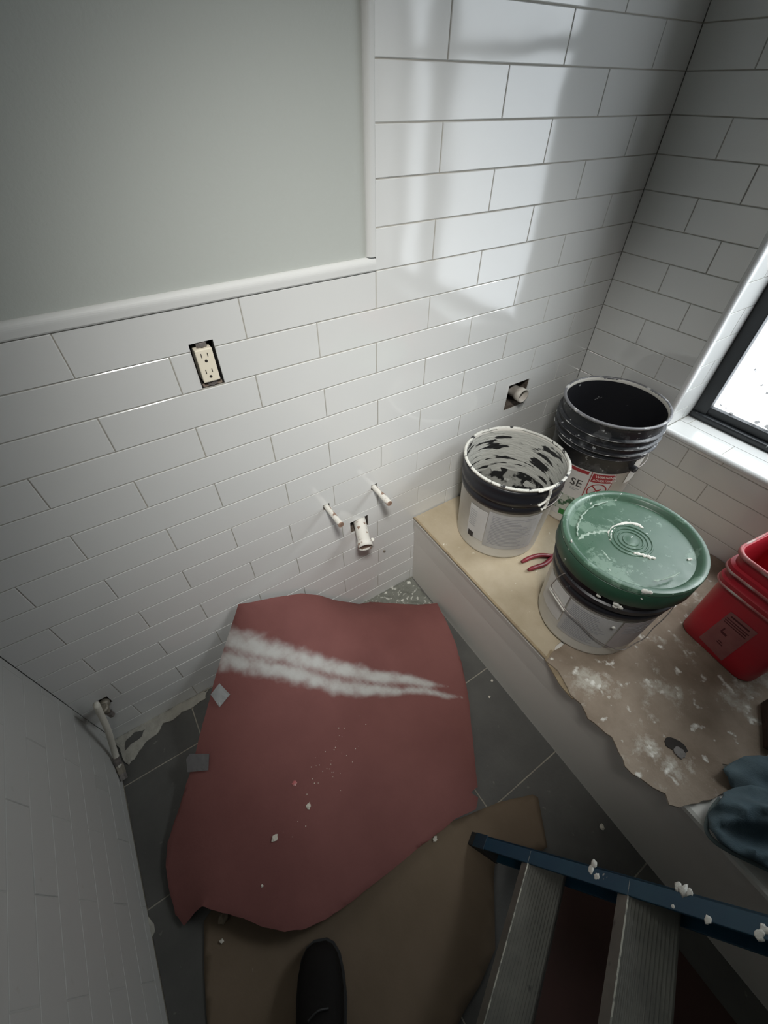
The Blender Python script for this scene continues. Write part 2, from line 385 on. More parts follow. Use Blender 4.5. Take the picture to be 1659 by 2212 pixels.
def lay(parent, fid, u0, u1, z0, z1, origin, m, holes=(), d=0.0):
    """one tile (u0..u1, z0..z1 already net of joints); holes may cut it"""
    if u1 - u0 < 0.006 or z1 - z0 < 0.006: return
    nt = None
    for h in holes:
        if h[0] < u1 and h[1] > u0 and h[2] < z1 and h[3] > z0:
            if h[2] <= z0 + .003 and h[3] >= z1 - .003:
                lay(parent, fid, u0, h[0], z0, z1, origin, m, holes, d); lay(parent, fid, h[1], u1, z0, z1, origin, m, holes, d); return
            cu = (u0 + u1) / 2; cz = (z0 + z1) / 2
            nt = (round(h[0] - cu, 4), round(h[1] - cu, 4), round(h[2] - cz, 4), round(h[3] - cz, 4))
    me = tile_mesh(u1 - u0, z1 - z0, nt, fid, None)
    if not me.materials: me.materials.append(m)
    o = bpy.data.objects.new('tile', me); COL.objects.link(o); o.parent = parent
    o.location = origin + fr0(fid, (u0 + u1) / 2, (z0 + z1) / 2, d + random.uniform(0, .0002))
    s = 0.0022
    if fid == 'b': o.rotation_euler = (random.gauss(0, s), 0, random.gauss(0, s))
    elif fid in 'rl': o.rotation_euler = (0, random.gauss(0, s), random.gauss(0, s))
def joints(first, step, lo, hi):
    x = first
    while x > lo: x -= step
    r = []
    while x < hi:
        if x > lo: r.append(x)
        x += step
    return r
ROWOFF = {-5: -.0013, -4: -.0027, -3: .0015, -2: .0038, -1: .0015, 0: 0, 1: .006, 2: 0, 3: .0093, 4: .009, 5: -.0014, 6: .0473, 7: -.001, 8: .003, 9: .0532, 10: .0014, 11: .0322, 12: .01, 13: .02, 14: 0.0, 15: .03}

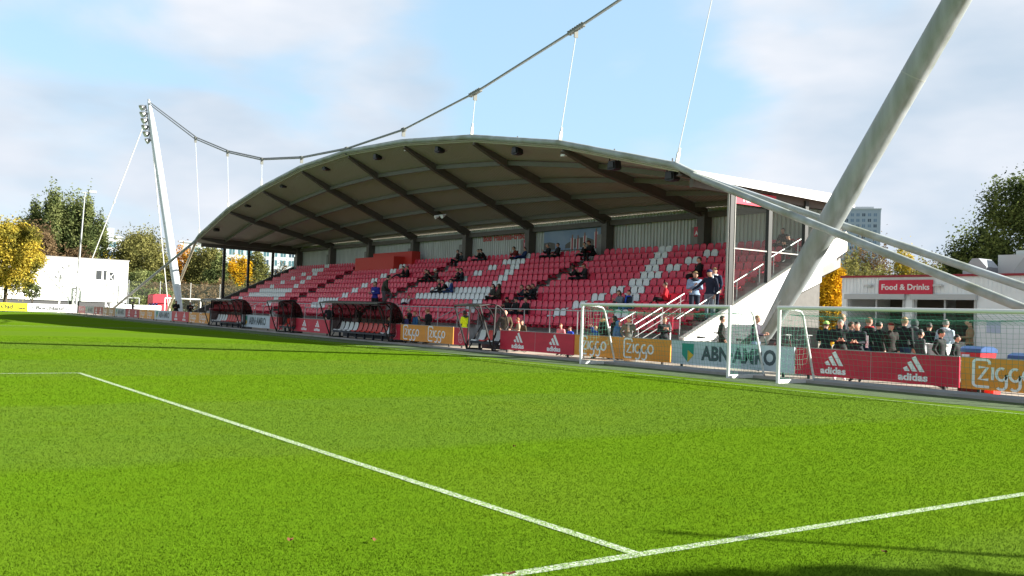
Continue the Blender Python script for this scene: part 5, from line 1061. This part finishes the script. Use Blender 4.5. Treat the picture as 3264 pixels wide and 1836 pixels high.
def headgear(kind):
    k = 'hg_'+kind
    if k in BODY: return BODY[k]
    mb = MB()
    if kind in ('short', 'long', 'messy'):
        def fn(v):
            x, y, z = v; cut = (y < -.02 and z < .045) or z < (-.035 if kind != 'long' else -.16)
            s = .86 if cut else 1
            if kind == 'messy': s *= 1+.05*math.sin(x*90+z*70)
            return (x*s, y*s if not cut else y*.8, z*s)
        mb.ball((0, .006, .006), .083, .100, .122, 16, 12, fn=fn)
        if kind == 'long': mb.tube([(0, .06, .03), (0, .085, -.08), (0, .08, -.20)], [.075, .075, .04], 10, sy=.8)
    elif kind == 'cap':
        mb.ball((0, .004, .03), .086, .100, .098, 16, 8, zmin=-.05); mb.prism([(-.07, -.08), (.07, -.08), (.05, -.165), (-.05, -.165)], 'z', .028, .036)
    elif kind == 'beanie': mb.ball((0, .006, .03), .088, .103, .112, 14, 8, zmin=-.2); mb.tube([(.0, 0, .0), (0, 0, .03)], .093, 14)
    elif kind == 'hood': mb.ball((0, .02, .0), .105, .115, .14, 14, 10, fn=lambda v: (v[0], max(v[1], -.045), v[2])); mb.ball((0, .06, -.15), .13, .10, .07, 12, 6)
    elif kind == 'hood_down': mb.ball((0, .05, -.17), .14, .11, .065, 14, 8)
    elif kind == 'fur': mb.ball((0, .04, -.13), .17, .13, .075, 18, 8, fn=lambda v: (v[0]*(1+.05*math.sin(v[1]*200)), v[1], v[2]+.01*math.sin(v[0]*180)))
    elif kind == 'scarf': mb.tube([(.085*math.cos(R(a)), -.01+.085*math.sin(R(a)), -.165) for a in range(0, 361, 30)], .035, 8); mb.bar((-.03, -.11, -.18), (-.04, -.15, -.48), .07, .03)
    elif kind == 'band': mb.tube([(.09*math.sin(R(a)), .0, .02+.10*math.cos(R(a))) for a in range(-100, 101, 20)], .012, 6); mb.ball((.09, 0, 0), .018, .035, .035, 8, 6); mb.ball((-.09, 0, 0), .018, .035, .035, 8, 6)
    BODY[k] = mb.mesh(kind, [WHITE], True); return BODY[k]
def cloth(h): return mat('cloth_'+h, hexc(h), .85, noise=.18, nscale=7)
SKIN = {'l': mat('skin_light', hexc('c99a84'), .6), 'd': mat('skin_dark', hexc('6b4634'), .6)}
HAIRC = {'b': 'hair_black', 'n': 'hair_brown', 'f': 'hair_fair', 'r': 'hair_red', 'g': 'hair_grey'}
HAIR = {'b': mat('hair_black', (.012, .010, .009), .6), 'n': mat('hair_brown', (.06, .035, .02), .6), 'f': mat('hair_fair', (.28, .19, .09), .6), 'r': mat('hair_red', (.22, .08, .03), .6), 'g': mat('hair_grey', (.25, .24, .23), .6)}
SHOE = mat('shoe_black', (.015, .015, .015), .5); SHOEW = mat('shoe_white', (.6, .6, .6), .5); EYE = mat('eye_dark', (.01, .01, .01), .3); LIP = mat('lip', (.28, .10, .08), .5)
def person(loc, face, scale, ps, jack, trou, hair, label, extra=None, group='spectators', skin='l', shoe=SHOE, hk='short', back=None):
    o = bpy.data.objects.new('person', body_mesh(ps)); C.objects.link(o); o.location = loc; o.rotation_euler = (0, 0, R(face)); q_ = scale*random.uniform(1.10, 1.22); o.scale = (q_, q_*.98, scale*1.01)
    for i, m_ in enumerate((cloth(jack), cloth(trou), SKIN[skin], shoe, EYE, LIP)): o.material_slots[i].link = 'OBJECT'; o.material_slots[i].material = m_
    tag(o, label, 'person', group); h = POSES[ps]['hea']
    def child(kind, m_, nm):
        c = bpy.data.objects.new(nm, headgear(kind)); C.objects.link(c); c.parent = o; c.location = h; c.material_slots[0].link = 'OBJECT'; c.material_slots[0].material = m_
    if hair: child(hk, HAIR[hair], 'hair')
    for kind, col in (extra or ()): child(kind, cloth(col), {'cap': 'cap', 'beanie': 'beanie', 'hood': 'hood', 'hood_down': 'hood', 'fur': 'fur_collar', 'scarf': 'scarf', 'band': 'headphones'}[kind])
    for spec in (back or ()):   # printed patches on the clothing: (x0,x1,z0,z1,y,colour)
        x0, x1, z0, z1, y, col = spec; mb = MB(); mb.box(x0, x1, y-.004, y+.004, z0, z1); q = mb.build('print', cloth(col), o)
    return o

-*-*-

§ OBJECTIVE: Return all the entries word for word, but omit any pictures they contain.

§ RESULT:
The Blender Python script for this scene continues. Write part 2, from line 385 on. More parts follow. Use Blender 4.5. Take the picture to be 1659 by 2212 pixels.
def lay(parent, fid, u0, u1, z0, z1, origin, m, holes=(), d=0.0):
    """one tile (u0..u1, z0..z1 already net of joints); holes may cut it"""
    if u1 - u0 < 0.006 or z1 - z0 < 0.006: return
    nt = None
    for h in holes:
        if h[0] < u1 and h[1] > u0 and h[2] < z1 and h[3] > z0:
            if h[2] <= z0 + .003 and h[3] >= z1 - .003:
                lay(parent, fid, u0, h[0], z0, z1, origin, m, holes, d); lay(parent, fid, h[1], u1, z0, z1, origin, m, holes, d); return
            cu = (u0 + u1) / 2; cz = (z0 + z1) / 2
            nt = (round(h[0] - cu, 4), round(h[1] - cu, 4), round(h[2] - cz, 4), round(h[3] - cz, 4))
    me = tile_mesh(u1 - u0, z1 - z0, nt, fid, None)
    if not me.materials: me.materials.append(m)
    o = bpy.data.objects.new('tile', me); COL.objects.link(o); o.parent = parent
    o.location = origin + fr0(fid, (u0 + u1) / 2, (z0 + z1) / 2, d + random.uniform(0, .0002))
    s = 0.0022
    if fid == 'b': o.rotation_euler = (random.gauss(0, s), 0, random.gauss(0, s))
    elif fid in 'rl': o.rotation_euler = (0, random.gauss(0, s), random.gauss(0, s))
def joints(first, step, lo, hi):
    x = first
    while x > lo: x -= step
    r = []
    while x < hi:
        if x > lo: r.append(x)
        x += step
    return r
ROWOFF = {-5: -.0013, -4: -.0027, -3: .0015, -2: .0038, -1: .0015, 0: 0, 1: .006, 2: 0, 3: .0093, 4: .009, 5: -.0014, 6: .0473, 7: -.001, 8: .003, 9: .0532, 10: .0014, 11: .0322, 12: .01, 13: .02, 14: 0.0, 15: .03}

Continue the Blender Python script for this scene: part 5, from line 1061. This part finishes the script. Use Blender 4.5. Treat the picture as 3264 pixels wide and 1836 pixels high.
def headgear(kind):
    k = 'hg_'+kind
    if k in BODY: return BODY[k]
    mb = MB()
    if kind in ('short', 'long', 'messy'):
        def fn(v):
            x, y, z = v; cut = (y < -.02 and z < .045) or z < (-.035 if kind != 'long' else -.16)
            s = .86 if cut else 1
            if kind == 'messy': s *= 1+.05*math.sin(x*90+z*70)
            return (x*s, y*s if not cut else y*.8, z*s)
        mb.ball((0, .006, .006), .083, .100, .122, 16, 12, fn=fn)
        if kind == 'long': mb.tube([(0, .06, .03), (0, .085, -.08), (0, .08, -.20)], [.075, .075, .04], 10, sy=.8)
    elif kind == 'cap':
        mb.ball((0, .004, .03), .086, .100, .098, 16, 8, zmin=-.05); mb.prism([(-.07, -.08), (.07, -.08), (.05, -.165), (-.05, -.165)], 'z', .028, .036)
    elif kind == 'beanie': mb.ball((0, .006, .03), .088, .103, .112, 14, 8, zmin=-.2); mb.tube([(.0, 0, .0), (0, 0, .03)], .093, 14)
    elif kind == 'hood': mb.ball((0, .02, .0), .105, .115, .14, 14, 10, fn=lambda v: (v[0], max(v[1], -.045), v[2])); mb.ball((0, .06, -.15), .13, .10, .07, 12, 6)
    elif kind == 'hood_down': mb.ball((0, .05, -.17), .14, .11, .065, 14, 8)
    elif kind == 'fur': mb.ball((0, .04, -.13), .17, .13, .075, 18, 8, fn=lambda v: (v[0]*(1+.05*math.sin(v[1]*200)), v[1], v[2]+.01*math.sin(v[0]*180)))
    elif kind == 'scarf': mb.tube([(.085*math.cos(R(a)), -.01+.085*math.sin(R(a)), -.165) for a in range(0, 361, 30)], .035, 8); mb.bar((-.03, -.11, -.18), (-.04, -.15, -.48), .07, .03)
    elif kind == 'band': mb.tube([(.09*math.sin(R(a)), .0, .02+.10*math.cos(R(a))) for a in range(-100, 101, 20)], .012, 6); mb.ball((.09, 0, 0), .018, .035, .035, 8, 6); mb.ball((-.09, 0, 0), .018, .035, .035, 8, 6)
    BODY[k] = mb.mesh(kind, [WHITE], True); return BODY[k]
def cloth(h): return mat('cloth_'+h, hexc(h), .85, noise=.18, nscale=7)
SKIN = {'l': mat('skin_light', hexc('c99a84'), .6), 'd': mat('skin_dark', hexc('6b4634'), .6)}
HAIRC = {'b': 'hair_black', 'n': 'hair_brown', 'f': 'hair_fair', 'r': 'hair_red', 'g': 'hair_grey'}
HAIR = {'b': mat('hair_black', (.012, .010, .009), .6), 'n': mat('hair_brown', (.06, .035, .02), .6), 'f': mat('hair_fair', (.28, .19, .09), .6), 'r': mat('hair_red', (.22, .08, .03), .6), 'g': mat('hair_grey', (.25, .24, .23), .6)}
SHOE = mat('shoe_black', (.015, .015, .015), .5); SHOEW = mat('shoe_white', (.6, .6, .6), .5); EYE = mat('eye_dark', (.01, .01, .01), .3); LIP = mat('lip', (.28, .10, .08), .5)
def person(loc, face, scale, ps, jack, trou, hair, label, extra=None, group='spectators', skin='l', shoe=SHOE, hk='short', back=None):
    o = bpy.data.objects.new('person', body_mesh(ps)); C.objects.link(o); o.location = loc; o.rotation_euler = (0, 0, R(face)); q_ = scale*random.uniform(1.10, 1.22); o.scale = (q_, q_*.98, scale*1.01)
    for i, m_ in enumerate((cloth(jack), cloth(trou), SKIN[skin], shoe, EYE, LIP)): o.material_slots[i].link = 'OBJECT'; o.material_slots[i].material = m_
    tag(o, label, 'person', group); h = POSES[ps]['hea']
    def child(kind, m_, nm):
        c = bpy.data.objects.new(nm, headgear(kind)); C.objects.link(c); c.parent = o; c.location = h; c.material_slots[0].link = 'OBJECT'; c.material_slots[0].material = m_
    if hair: child(hk, HAIR[hair], 'hair')
    for kind, col in (extra or ()): child(kind, cloth(col), {'cap': 'cap', 'beanie': 'beanie', 'hood': 'hood', 'hood_down': 'hood', 'fur': 'fur_collar', 'scarf': 'scarf', 'band': 'headphones'}[kind])
    for spec in (back or ()):   # printed patches on the clothing: (x0,x1,z0,z1,y,colour)
        x0, x1, z0, z1, y, col = spec; mb = MB(); mb.box(x0, x1, y-.004, y+.004, z0, z1); q = mb.build('print', cloth(col), o)
    return o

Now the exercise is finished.